Records shown:
● ● ● ● ● ● ●
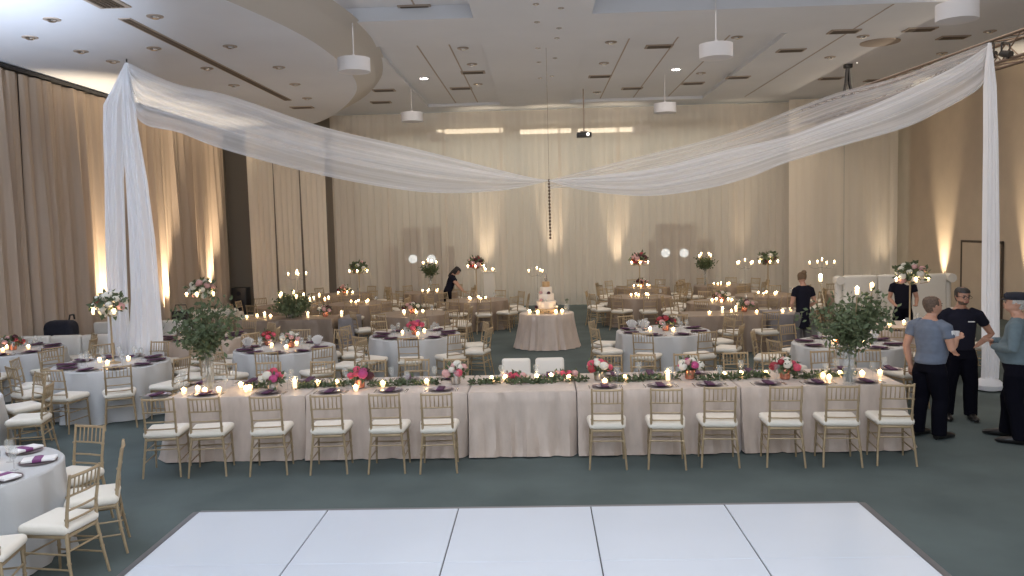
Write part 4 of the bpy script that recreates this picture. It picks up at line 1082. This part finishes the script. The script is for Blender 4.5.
● ● ● ● ● ● ●
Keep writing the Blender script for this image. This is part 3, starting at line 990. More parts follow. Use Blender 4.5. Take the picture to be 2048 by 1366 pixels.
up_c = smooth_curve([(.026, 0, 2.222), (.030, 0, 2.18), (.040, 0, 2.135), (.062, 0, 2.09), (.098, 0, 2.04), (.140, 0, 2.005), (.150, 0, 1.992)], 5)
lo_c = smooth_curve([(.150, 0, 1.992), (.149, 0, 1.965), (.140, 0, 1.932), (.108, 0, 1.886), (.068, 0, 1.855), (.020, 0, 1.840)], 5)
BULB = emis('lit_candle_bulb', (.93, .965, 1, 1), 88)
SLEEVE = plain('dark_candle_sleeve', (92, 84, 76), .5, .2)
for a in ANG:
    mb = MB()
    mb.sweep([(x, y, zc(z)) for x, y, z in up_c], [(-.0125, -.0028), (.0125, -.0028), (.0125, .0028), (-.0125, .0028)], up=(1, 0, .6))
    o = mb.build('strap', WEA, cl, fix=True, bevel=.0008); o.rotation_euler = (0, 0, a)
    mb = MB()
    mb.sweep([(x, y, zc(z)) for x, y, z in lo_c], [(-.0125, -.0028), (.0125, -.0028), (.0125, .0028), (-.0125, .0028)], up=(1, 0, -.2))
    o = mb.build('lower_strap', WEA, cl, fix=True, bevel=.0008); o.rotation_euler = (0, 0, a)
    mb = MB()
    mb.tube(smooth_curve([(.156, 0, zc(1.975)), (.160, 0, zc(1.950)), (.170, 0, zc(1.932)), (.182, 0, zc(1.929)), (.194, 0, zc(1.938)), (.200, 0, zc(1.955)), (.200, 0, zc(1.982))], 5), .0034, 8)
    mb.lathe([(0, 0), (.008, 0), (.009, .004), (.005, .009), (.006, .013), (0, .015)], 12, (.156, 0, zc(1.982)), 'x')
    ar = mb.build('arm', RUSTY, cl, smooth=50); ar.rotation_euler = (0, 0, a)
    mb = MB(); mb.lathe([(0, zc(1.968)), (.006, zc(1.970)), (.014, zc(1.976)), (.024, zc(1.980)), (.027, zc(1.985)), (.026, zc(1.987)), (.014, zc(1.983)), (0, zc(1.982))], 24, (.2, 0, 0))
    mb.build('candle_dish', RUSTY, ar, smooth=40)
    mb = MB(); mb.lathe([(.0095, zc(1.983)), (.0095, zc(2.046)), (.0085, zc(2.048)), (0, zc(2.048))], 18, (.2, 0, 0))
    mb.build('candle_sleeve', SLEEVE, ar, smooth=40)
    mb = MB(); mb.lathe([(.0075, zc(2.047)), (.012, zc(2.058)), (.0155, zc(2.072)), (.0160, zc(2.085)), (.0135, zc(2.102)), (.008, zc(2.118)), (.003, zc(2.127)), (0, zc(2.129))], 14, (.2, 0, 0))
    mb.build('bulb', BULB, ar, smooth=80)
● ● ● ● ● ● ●
Pick out, from the lines above, every one that contains the string "this".

Write part 4 of the bpy script that recreates this picture. It picks up at line 1082. This part finishes the script. The script is for Blender 4.5.
Keep writing the Blender script for this image. This is part 3, starting at line 990. More parts follow. Use Blender 4.5. Take the picture to be 2048 by 1366 pixels.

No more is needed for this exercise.